February 24, 2024

This Week in Amateur Radio

North America's Premiere Amateur Radio News Magazine


via HACKADAY: Regen Receiver with Few Parts

We like regenerative receivers. They perform well and they are dead simple to create. Example? [Radio abUse] modified a few existing designs and built a one-transistor receiver. Well, one transistor if you don’t count the dozens that are probably on the audio amplifier IC, but we won’t quibble. You can watch a video about the simple receiver — which looks good on a neatly done universal board — below.

The coil of #22 wire dominates the visual layout, and we imagine winding it might have been the most time-consuming part of the project. The layout would work with a single-sided PCB and would be a great board to produce by hand if you were inclined to develop that skill.

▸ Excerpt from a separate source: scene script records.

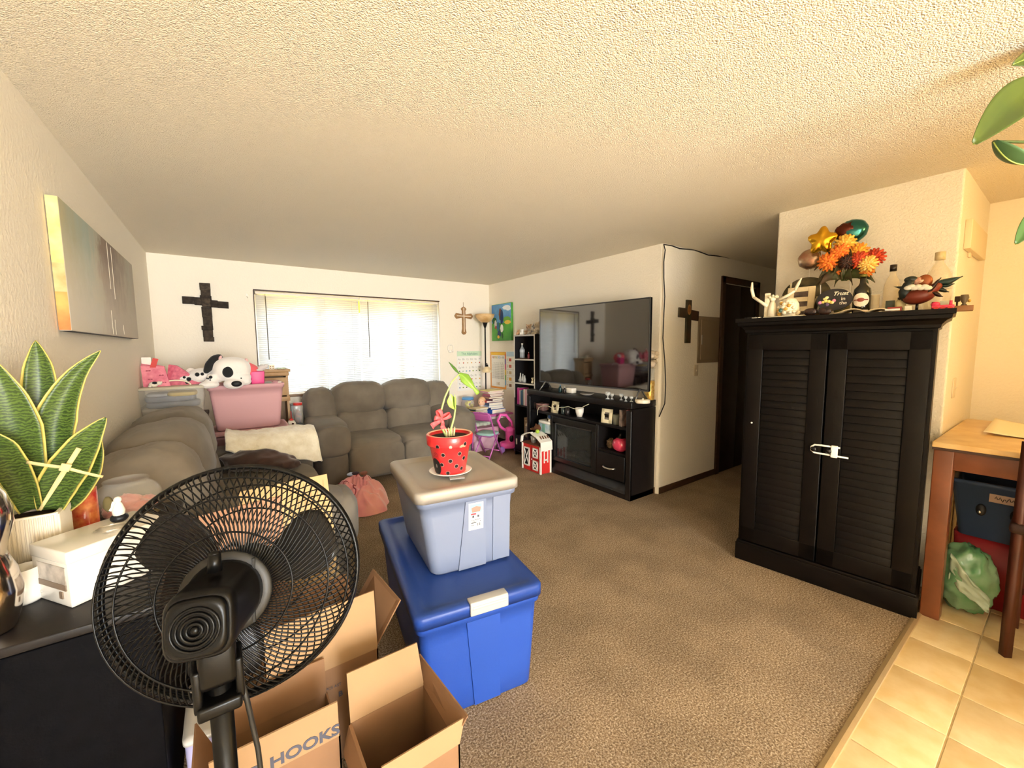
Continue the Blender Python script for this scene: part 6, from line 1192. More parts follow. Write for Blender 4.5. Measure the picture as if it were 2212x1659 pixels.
# ladder frame with three photos
t, p = onarm(1727, .20, 'photo_frame', 'cream wooden photo frame with three stacked pictures', 'picture frame'); k = PXM(.20); fw = 74*k; fh = 96*k; CRF = M('distressed_cream', '#d9c49a', rough=.6, var=.15, vs=25)
b = MB(); R = Matrix.Rotation(math.radians(-7), 4, 'X'); b.m = R
for x in (-fw/2+.018, fw/2-.018): b.box((x, 0, fh/2), (.036, .016, fh), bev=.003)
for q in (.96, .62, .30, .03): b.box((0, 0, fh*q), (fw, .014, .030), bev=.003)
part('frame', b, CRF, t)
for q in (.79, .46, .165): b = MB(); b.m = R; b.box((0, .004, fh*q), (fw-.07, .005, fh*.30)); part('photo', b, M('sepia_photo', '#33231b', rough=.35, col2='#6b5545', vs=24), t)
b = MB(); b.m = Matrix.Rotation(math.radians(14), 4, 'X'); b.box((0, .055, fh*.3), (.05, .006, fh*.6)); part('easel_leg', b, CRF, t)
# oval plaque "Trust in the"
t, p = onarm(1801, .13, 'slate_plaque', 'black oval slate plaque with flowers and white lettering Trust in the', 'plaque'); k = PXM(.13); rx, rz = 44*k, 33*k; q = am(1801, 648, .13).z-AZ
OV = frame((0, 0, q), (1, 0, 0), (0, .12, 1)); b = MB(); n = 36; b.prism([(rx*math.cos(2*PI*i/n), max(-q+.003, rz*math.sin(2*PI*i/n))) for i in range(n)], .012, OV); part('slate', b, M('black_slate', '#241f1c', rough=.6, bump=.15, bs=40), t)
TM = lambda x, y: OV @ Matrix.Translation((x, y, .0126)); CRM = M('cream_letters', '#f2e6cc', rough=.6)
text('lettering', 'Trust', 16.5*k, CRM, t, TM(14*k, 17*k), .0004, shear=.35, bold=.0004); text('lettering', 'in', 15*k, CRM, t, TM(22*k, 1*k), .0004); text('lettering', 'the', 14*k, CRM, t, TM(22*k, -12*k), .0004, shear=.1)
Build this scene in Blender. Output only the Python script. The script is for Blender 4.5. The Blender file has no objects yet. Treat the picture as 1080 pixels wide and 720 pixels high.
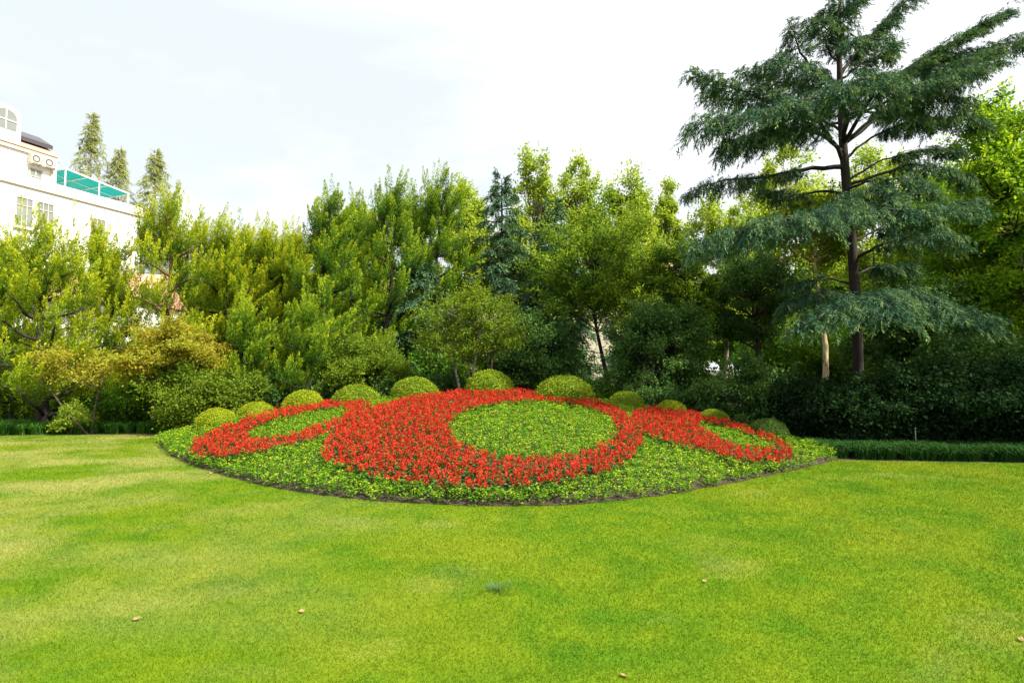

Regenerative receivers work by holding an amplifier just shy of oscillating at a certain frequency. This provides extremely high gain at a particular frequency which allows just a single stage to really pull in signals.

We were a little sad to find out there was a plan to tear the radio down to build something else. But, we suppose, that’s progress. We’d be tempted to make a module out of the audio amplifier and then keep the RF section intact. But, then again, we have a lot of partial projects like that gathering dust on the shelf, so maybe that’s not such a great idea.

While regenerative receivers aren’t the most common architecture today, they still have their place. The inventor, Edwin Armstrong, developed quite a bit of radio tech that we still use today.